- GIVEN REQUEST -
In the listing below, locate the lines bearing the word "with". Copy every one of them.

- INPUT -

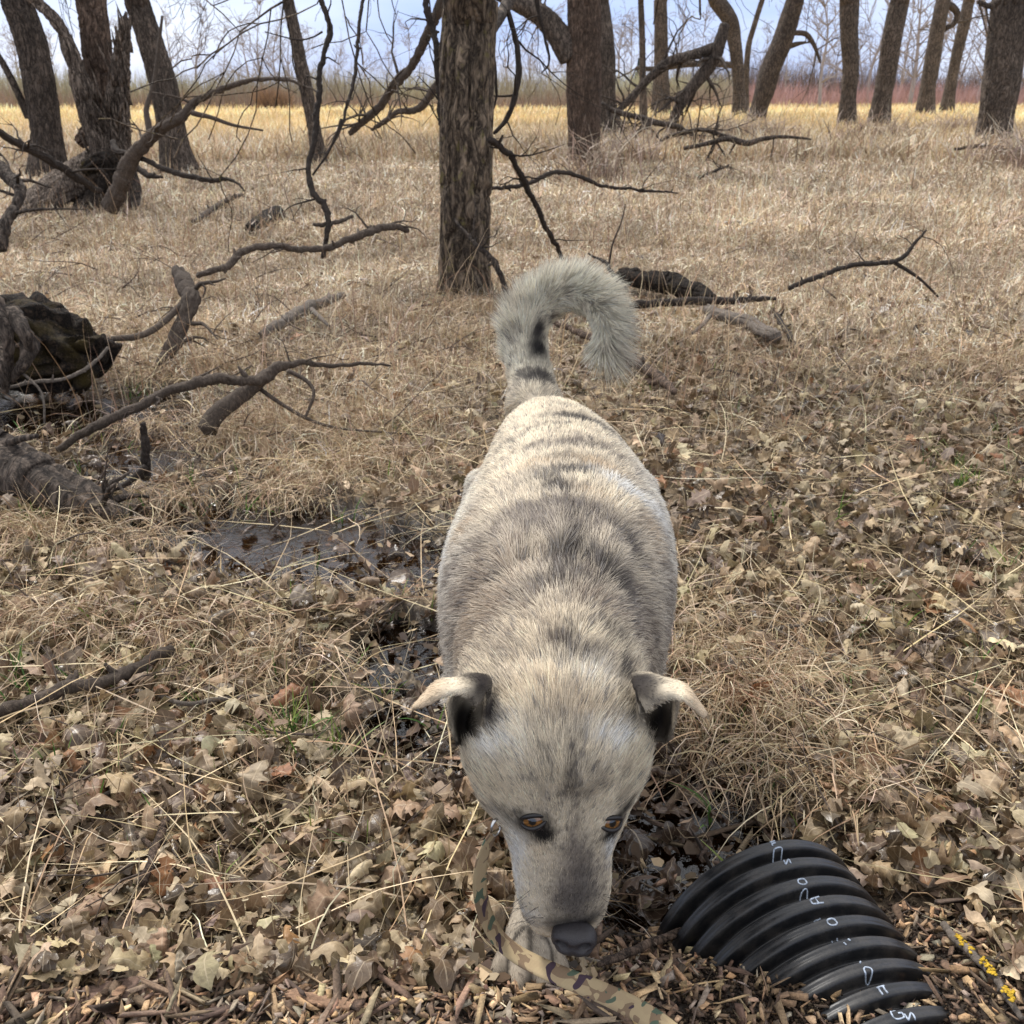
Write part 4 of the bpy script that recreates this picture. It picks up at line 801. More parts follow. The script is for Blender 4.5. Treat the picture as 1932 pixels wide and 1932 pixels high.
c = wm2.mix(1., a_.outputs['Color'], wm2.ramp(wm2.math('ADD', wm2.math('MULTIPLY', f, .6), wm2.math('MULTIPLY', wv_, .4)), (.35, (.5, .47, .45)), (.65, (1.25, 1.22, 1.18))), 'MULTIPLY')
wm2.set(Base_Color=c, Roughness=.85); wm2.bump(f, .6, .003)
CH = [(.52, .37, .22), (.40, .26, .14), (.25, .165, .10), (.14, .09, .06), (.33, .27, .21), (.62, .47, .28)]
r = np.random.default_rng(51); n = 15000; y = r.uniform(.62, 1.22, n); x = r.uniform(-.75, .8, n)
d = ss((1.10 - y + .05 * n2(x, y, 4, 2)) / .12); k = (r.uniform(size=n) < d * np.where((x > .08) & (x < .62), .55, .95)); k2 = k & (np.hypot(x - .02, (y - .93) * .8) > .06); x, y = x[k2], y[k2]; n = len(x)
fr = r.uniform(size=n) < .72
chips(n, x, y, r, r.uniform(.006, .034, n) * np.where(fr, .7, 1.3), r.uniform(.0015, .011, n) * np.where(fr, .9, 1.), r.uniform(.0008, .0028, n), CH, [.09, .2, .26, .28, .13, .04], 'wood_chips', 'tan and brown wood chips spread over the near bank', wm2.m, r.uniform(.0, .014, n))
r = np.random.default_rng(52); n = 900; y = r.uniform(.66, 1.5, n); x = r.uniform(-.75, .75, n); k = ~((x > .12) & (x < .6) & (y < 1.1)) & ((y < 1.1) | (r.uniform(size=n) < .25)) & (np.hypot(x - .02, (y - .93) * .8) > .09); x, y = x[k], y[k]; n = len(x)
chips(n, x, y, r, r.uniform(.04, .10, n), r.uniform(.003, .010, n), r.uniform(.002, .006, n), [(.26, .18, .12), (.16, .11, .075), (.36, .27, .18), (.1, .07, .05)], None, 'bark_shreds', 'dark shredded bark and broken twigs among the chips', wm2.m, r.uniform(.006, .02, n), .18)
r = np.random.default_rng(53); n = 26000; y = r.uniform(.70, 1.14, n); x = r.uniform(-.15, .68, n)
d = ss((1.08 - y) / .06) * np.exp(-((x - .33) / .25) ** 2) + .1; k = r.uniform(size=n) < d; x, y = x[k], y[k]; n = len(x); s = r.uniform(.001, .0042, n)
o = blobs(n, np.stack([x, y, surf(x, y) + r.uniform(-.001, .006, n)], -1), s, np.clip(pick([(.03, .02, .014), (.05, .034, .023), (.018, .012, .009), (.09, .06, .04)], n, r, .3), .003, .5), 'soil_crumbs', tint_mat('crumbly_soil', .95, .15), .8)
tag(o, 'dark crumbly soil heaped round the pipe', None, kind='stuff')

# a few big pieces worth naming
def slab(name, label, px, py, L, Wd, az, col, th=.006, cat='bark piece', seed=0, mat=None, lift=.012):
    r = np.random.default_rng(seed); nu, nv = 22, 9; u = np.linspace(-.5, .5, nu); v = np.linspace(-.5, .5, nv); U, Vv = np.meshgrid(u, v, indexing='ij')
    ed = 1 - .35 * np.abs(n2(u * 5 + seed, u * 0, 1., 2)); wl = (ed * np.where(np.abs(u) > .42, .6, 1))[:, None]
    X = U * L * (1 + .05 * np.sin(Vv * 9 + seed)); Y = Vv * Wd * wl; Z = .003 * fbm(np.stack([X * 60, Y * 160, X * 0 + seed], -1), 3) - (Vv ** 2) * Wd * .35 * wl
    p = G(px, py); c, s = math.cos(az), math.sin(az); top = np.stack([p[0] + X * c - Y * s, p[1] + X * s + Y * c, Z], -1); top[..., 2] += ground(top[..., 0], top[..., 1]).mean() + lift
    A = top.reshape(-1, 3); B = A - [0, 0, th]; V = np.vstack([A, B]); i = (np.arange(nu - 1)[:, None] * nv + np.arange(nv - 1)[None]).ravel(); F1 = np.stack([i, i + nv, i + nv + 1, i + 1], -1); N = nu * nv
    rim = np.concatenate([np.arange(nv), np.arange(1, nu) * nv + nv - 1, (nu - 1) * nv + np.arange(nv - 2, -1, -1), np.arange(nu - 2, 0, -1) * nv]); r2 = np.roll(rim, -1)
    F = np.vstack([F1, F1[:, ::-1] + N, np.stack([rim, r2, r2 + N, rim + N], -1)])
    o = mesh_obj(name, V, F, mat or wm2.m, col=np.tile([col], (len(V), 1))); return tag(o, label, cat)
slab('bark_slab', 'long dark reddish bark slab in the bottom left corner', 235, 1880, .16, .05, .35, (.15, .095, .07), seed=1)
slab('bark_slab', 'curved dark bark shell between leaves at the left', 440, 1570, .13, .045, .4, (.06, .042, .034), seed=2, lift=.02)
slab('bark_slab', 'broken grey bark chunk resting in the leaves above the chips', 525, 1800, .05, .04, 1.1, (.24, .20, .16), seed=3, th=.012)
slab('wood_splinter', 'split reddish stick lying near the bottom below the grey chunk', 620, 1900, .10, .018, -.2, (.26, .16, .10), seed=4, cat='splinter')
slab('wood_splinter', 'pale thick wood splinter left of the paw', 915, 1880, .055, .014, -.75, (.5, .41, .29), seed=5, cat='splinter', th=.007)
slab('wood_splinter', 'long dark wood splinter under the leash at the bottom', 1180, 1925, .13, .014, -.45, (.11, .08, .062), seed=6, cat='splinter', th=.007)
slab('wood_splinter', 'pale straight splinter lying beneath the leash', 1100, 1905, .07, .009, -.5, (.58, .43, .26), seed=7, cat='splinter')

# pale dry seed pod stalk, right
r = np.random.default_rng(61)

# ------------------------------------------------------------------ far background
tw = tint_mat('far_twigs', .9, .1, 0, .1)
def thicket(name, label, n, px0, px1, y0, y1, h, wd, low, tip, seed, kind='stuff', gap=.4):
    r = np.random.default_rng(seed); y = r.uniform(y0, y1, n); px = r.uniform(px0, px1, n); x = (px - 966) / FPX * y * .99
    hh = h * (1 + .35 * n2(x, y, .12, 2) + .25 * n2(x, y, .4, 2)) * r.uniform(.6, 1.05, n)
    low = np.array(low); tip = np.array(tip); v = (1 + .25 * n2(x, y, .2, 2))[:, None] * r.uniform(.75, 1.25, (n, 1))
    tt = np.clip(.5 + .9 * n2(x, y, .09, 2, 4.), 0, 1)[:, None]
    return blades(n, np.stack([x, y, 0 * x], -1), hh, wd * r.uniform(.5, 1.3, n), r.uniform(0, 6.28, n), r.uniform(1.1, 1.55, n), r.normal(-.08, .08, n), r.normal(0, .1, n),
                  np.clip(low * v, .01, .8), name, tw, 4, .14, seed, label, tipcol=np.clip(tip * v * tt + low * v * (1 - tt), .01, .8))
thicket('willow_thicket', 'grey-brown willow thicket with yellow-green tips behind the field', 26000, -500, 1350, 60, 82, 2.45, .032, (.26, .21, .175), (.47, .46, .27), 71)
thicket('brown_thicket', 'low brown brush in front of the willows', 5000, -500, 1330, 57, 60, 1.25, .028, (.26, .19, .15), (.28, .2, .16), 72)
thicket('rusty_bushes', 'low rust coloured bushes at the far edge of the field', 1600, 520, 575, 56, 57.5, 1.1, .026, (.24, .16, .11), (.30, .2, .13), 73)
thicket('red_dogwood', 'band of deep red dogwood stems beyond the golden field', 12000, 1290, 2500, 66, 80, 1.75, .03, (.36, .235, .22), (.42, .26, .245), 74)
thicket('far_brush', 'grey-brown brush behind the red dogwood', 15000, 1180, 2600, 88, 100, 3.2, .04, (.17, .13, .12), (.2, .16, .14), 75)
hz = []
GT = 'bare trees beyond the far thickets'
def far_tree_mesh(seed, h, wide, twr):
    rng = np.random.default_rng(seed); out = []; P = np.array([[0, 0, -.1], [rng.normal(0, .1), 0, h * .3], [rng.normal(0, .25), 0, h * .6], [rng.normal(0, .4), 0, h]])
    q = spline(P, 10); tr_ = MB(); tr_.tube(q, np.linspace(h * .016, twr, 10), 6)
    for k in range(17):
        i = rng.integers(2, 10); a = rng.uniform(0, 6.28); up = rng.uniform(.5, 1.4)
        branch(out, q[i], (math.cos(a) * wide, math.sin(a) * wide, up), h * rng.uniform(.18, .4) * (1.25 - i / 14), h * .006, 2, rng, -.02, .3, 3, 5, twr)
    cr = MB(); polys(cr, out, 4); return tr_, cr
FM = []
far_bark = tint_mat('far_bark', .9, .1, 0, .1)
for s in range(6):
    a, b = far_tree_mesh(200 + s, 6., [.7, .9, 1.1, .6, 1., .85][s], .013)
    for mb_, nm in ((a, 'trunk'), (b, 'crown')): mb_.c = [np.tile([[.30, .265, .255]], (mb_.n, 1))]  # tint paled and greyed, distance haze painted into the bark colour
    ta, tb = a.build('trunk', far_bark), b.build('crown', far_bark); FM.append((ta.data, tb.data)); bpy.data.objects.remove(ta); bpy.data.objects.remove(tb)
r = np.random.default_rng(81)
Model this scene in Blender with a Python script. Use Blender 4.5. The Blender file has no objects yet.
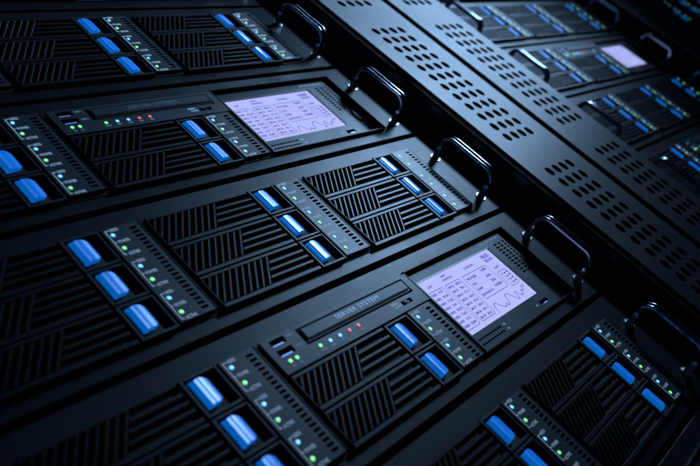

- PROBLEM SOLUTION -
thicket('willow_thicket', 'grey-brown willow thicket with yellow-green tips behind the field', 26000, -500, 1350, 60, 82, 2.45, .032, (.26, .21, .175), (.47, .46, .27), 71)
Model this scene in Blender with a Python script. Use Blender 4.5. The Blender file has no objects yet.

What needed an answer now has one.